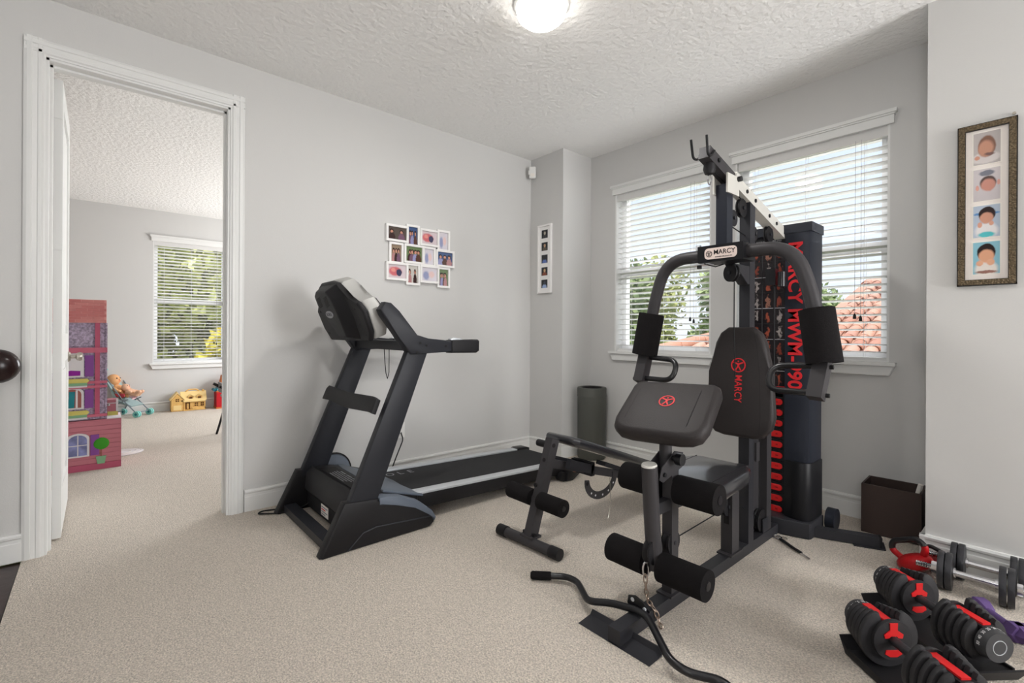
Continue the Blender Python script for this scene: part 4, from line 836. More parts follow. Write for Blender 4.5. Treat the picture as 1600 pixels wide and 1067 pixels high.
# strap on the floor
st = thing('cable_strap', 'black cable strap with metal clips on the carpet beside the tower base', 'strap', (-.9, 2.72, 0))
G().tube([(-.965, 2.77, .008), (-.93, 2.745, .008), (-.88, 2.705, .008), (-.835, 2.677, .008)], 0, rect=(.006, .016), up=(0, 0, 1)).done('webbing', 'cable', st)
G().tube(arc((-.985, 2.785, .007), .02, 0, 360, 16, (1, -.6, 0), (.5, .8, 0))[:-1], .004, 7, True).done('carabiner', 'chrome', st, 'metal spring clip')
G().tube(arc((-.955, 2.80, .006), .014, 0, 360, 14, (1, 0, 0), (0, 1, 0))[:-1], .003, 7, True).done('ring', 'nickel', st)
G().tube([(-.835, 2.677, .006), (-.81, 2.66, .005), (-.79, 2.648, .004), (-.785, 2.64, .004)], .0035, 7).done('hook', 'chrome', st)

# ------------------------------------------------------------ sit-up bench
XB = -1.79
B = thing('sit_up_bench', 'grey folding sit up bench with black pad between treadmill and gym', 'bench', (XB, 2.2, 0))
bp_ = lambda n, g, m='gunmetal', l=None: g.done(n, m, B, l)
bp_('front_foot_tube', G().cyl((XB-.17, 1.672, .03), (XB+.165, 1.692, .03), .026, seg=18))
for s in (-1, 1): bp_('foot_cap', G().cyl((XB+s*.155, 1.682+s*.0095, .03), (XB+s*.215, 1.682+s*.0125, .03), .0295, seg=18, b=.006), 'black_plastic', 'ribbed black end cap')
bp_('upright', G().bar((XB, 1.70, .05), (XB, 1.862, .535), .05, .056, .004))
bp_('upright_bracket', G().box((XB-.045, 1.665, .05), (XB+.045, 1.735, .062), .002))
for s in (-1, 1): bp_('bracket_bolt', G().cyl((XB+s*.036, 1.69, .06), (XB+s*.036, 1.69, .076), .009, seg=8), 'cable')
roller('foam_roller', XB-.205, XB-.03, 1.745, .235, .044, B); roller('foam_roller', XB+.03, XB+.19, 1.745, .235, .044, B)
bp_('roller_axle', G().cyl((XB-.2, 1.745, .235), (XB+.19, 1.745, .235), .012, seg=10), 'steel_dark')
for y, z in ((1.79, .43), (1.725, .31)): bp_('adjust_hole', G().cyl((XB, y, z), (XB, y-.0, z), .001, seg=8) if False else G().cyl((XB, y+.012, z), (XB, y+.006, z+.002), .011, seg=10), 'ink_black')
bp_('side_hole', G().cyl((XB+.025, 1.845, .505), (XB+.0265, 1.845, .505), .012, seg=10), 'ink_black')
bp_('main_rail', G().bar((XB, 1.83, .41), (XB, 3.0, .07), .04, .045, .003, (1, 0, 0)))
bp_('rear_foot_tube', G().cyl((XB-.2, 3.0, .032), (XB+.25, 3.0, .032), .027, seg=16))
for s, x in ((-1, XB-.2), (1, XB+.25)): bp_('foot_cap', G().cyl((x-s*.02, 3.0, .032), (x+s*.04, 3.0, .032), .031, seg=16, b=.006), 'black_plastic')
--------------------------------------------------
* Task description
Repeat the material above in full and exactly, omitting the pictures.

* Solved exercise
Continue the Blender Python script for this scene: part 4, from line 836. More parts follow. Write for Blender 4.5. Treat the picture as 1600 pixels wide and 1067 pixels high.
# strap on the floor
st = thing('cable_strap', 'black cable strap with metal clips on the carpet beside the tower base', 'strap', (-.9, 2.72, 0))
G().tube([(-.965, 2.77, .008), (-.93, 2.745, .008), (-.88, 2.705, .008), (-.835, 2.677, .008)], 0, rect=(.006, .016), up=(0, 0, 1)).done('webbing', 'cable', st)
G().tube(arc((-.985, 2.785, .007), .02, 0, 360, 16, (1, -.6, 0), (.5, .8, 0))[:-1], .004, 7, True).done('carabiner', 'chrome', st, 'metal spring clip')
G().tube(arc((-.955, 2.80, .006), .014, 0, 360, 14, (1, 0, 0), (0, 1, 0))[:-1], .003, 7, True).done('ring', 'nickel', st)
G().tube([(-.835, 2.677, .006), (-.81, 2.66, .005), (-.79, 2.648, .004), (-.785, 2.64, .004)], .0035, 7).done('hook', 'chrome', st)

# ------------------------------------------------------------ sit-up bench
XB = -1.79
B = thing('sit_up_bench', 'grey folding sit up bench with black pad between treadmill and gym', 'bench', (XB, 2.2, 0))
bp_ = lambda n, g, m='gunmetal', l=None: g.done(n, m, B, l)
bp_('front_foot_tube', G().cyl((XB-.17, 1.672, .03), (XB+.165, 1.692, .03), .026, seg=18))
for s in (-1, 1): bp_('foot_cap', G().cyl((XB+s*.155, 1.682+s*.0095, .03), (XB+s*.215, 1.682+s*.0125, .03), .0295, seg=18, b=.006), 'black_plastic', 'ribbed black end cap')
bp_('upright', G().bar((XB, 1.70, .05), (XB, 1.862, .535), .05, .056, .004))
bp_('upright_bracket', G().box((XB-.045, 1.665, .05), (XB+.045, 1.735, .062), .002))
for s in (-1, 1): bp_('bracket_bolt', G().cyl((XB+s*.036, 1.69, .06), (XB+s*.036, 1.69, .076), .009, seg=8), 'cable')
roller('foam_roller', XB-.205, XB-.03, 1.745, .235, .044, B); roller('foam_roller', XB+.03, XB+.19, 1.745, .235, .044, B)
bp_('roller_axle', G().cyl((XB-.2, 1.745, .235), (XB+.19, 1.745, .235), .012, seg=10), 'steel_dark')
for y, z in ((1.79, .43), (1.725, .31)): bp_('adjust_hole', G().cyl((XB, y, z), (XB, y-.0, z), .001, seg=8) if False else G().cyl((XB, y+.012, z), (XB, y+.006, z+.002), .011, seg=10), 'ink_black')
bp_('side_hole', G().cyl((XB+.025, 1.845, .505), (XB+.0265, 1.845, .505), .012, seg=10), 'ink_black')
bp_('main_rail', G().bar((XB, 1.83, .41), (XB, 3.0, .07), .04, .045, .003, (1, 0, 0)))
bp_('rear_foot_tube', G().cyl((XB-.2, 3.0, .032), (XB+.25, 3.0, .032), .027, seg=16))
for s, x in ((-1, XB-.2), (1, XB+.25)): bp_('foot_cap', G().cyl((x-s*.02, 3.0, .032), (x+s*.04, 3.0, .032), .031, seg=16, b=.006), 'black_plastic')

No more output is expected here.